Write the data out again in full, with no departure from the original.

[start Material]

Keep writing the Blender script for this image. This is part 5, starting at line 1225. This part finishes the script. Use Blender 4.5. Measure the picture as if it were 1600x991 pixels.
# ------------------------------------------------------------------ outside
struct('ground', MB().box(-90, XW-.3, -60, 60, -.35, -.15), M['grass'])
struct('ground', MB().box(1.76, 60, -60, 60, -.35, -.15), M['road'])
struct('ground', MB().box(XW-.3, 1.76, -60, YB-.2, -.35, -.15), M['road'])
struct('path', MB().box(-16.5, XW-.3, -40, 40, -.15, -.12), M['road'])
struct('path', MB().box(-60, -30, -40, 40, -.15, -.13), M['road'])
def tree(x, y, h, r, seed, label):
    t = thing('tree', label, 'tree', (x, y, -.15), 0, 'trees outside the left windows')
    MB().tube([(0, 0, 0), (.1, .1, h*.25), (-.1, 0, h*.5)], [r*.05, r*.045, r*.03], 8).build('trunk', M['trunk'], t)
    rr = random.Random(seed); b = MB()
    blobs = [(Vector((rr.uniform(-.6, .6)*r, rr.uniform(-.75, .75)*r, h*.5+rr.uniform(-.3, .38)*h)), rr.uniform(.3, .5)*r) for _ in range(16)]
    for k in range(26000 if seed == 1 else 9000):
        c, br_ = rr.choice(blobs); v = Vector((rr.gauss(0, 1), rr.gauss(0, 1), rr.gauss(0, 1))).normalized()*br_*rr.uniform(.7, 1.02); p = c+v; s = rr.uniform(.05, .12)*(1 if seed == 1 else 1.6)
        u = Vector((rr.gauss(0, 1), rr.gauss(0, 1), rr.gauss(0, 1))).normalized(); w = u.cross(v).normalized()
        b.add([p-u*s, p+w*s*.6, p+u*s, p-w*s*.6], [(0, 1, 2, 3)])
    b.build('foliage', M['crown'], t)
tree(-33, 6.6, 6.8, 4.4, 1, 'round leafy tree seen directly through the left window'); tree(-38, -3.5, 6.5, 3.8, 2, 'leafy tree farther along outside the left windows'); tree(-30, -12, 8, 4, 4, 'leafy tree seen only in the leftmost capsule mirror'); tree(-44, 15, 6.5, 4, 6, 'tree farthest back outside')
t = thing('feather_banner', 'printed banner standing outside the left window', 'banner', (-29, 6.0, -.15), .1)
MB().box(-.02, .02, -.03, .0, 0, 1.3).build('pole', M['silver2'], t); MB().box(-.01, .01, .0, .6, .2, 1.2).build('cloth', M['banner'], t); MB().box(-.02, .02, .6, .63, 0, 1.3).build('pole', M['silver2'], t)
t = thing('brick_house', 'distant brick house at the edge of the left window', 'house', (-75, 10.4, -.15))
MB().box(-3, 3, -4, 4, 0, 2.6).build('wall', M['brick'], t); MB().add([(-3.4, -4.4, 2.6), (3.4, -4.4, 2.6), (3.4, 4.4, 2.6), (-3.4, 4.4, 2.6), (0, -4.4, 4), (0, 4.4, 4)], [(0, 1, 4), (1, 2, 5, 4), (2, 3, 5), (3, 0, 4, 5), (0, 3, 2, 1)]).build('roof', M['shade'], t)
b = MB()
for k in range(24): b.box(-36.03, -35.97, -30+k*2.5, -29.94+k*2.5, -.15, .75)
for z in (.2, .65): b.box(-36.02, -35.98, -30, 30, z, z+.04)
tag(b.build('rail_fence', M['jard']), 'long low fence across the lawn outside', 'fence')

[end Material]

Exercise answer
Keep writing the Blender script for this image. This is part 5, starting at line 1225. This part finishes the script. Use Blender 4.5. Measure the picture as if it were 1600x991 pixels.
# ------------------------------------------------------------------ outside
struct('ground', MB().box(-90, XW-.3, -60, 60, -.35, -.15), M['grass'])
struct('ground', MB().box(1.76, 60, -60, 60, -.35, -.15), M['road'])
struct('ground', MB().box(XW-.3, 1.76, -60, YB-.2, -.35, -.15), M['road'])
struct('path', MB().box(-16.5, XW-.3, -40, 40, -.15, -.12), M['road'])
struct('path', MB().box(-60, -30, -40, 40, -.15, -.13), M['road'])
def tree(x, y, h, r, seed, label):
    t = thing('tree', label, 'tree', (x, y, -.15), 0, 'trees outside the left windows')
    MB().tube([(0, 0, 0), (.1, .1, h*.25), (-.1, 0, h*.5)], [r*.05, r*.045, r*.03], 8).build('trunk', M['trunk'], t)
    rr = random.Random(seed); b = MB()
    blobs = [(Vector((rr.uniform(-.6, .6)*r, rr.uniform(-.75, .75)*r, h*.5+rr.uniform(-.3, .38)*h)), rr.uniform(.3, .5)*r) for _ in range(16)]
    for k in range(26000 if seed == 1 else 9000):
        c, br_ = rr.choice(blobs); v = Vector((rr.gauss(0, 1), rr.gauss(0, 1), rr.gauss(0, 1))).normalized()*br_*rr.uniform(.7, 1.02); p = c+v; s = rr.uniform(.05, .12)*(1 if seed == 1 else 1.6)
        u = Vector((rr.gauss(0, 1), rr.gauss(0, 1), rr.gauss(0, 1))).normalized(); w = u.cross(v).normalized()
        b.add([p-u*s, p+w*s*.6, p+u*s, p-w*s*.6], [(0, 1, 2, 3)])
    b.build('foliage', M['crown'], t)
tree(-33, 6.6, 6.8, 4.4, 1, 'round leafy tree seen directly through the left window'); tree(-38, -3.5, 6.5, 3.8, 2, 'leafy tree farther along outside the left windows'); tree(-30, -12, 8, 4, 4, 'leafy tree seen only in the leftmost capsule mirror'); tree(-44, 15, 6.5, 4, 6, 'tree farthest back outside')
t = thing('feather_banner', 'printed banner standing outside the left window', 'banner', (-29, 6.0, -.15), .1)
MB().box(-.02, .02, -.03, .0, 0, 1.3).build('pole', M['silver2'], t); MB().box(-.01, .01, .0, .6, .2, 1.2).build('cloth', M['banner'], t); MB().box(-.02, .02, .6, .63, 0, 1.3).build('pole', M['silver2'], t)
t = thing('brick_house', 'distant brick house at the edge of the left window', 'house', (-75, 10.4, -.15))
MB().box(-3, 3, -4, 4, 0, 2.6).build('wall', M['brick'], t); MB().add([(-3.4, -4.4, 2.6), (3.4, -4.4, 2.6), (3.4, 4.4, 2.6), (-3.4, 4.4, 2.6), (0, -4.4, 4), (0, 4.4, 4)], [(0, 1, 4), (1, 2, 5, 4), (2, 3, 5), (3, 0, 4, 5), (0, 3, 2, 1)]).build('roof', M['shade'], t)
b = MB()
for k in range(24): b.box(-36.03, -35.97, -30+k*2.5, -29.94+k*2.5, -.15, .75)
for z in (.2, .65): b.box(-36.02, -35.98, -30, 30, z, z+.04)
tag(b.build('rail_fence', M['jard']), 'long low fence across the lawn outside', 'fence')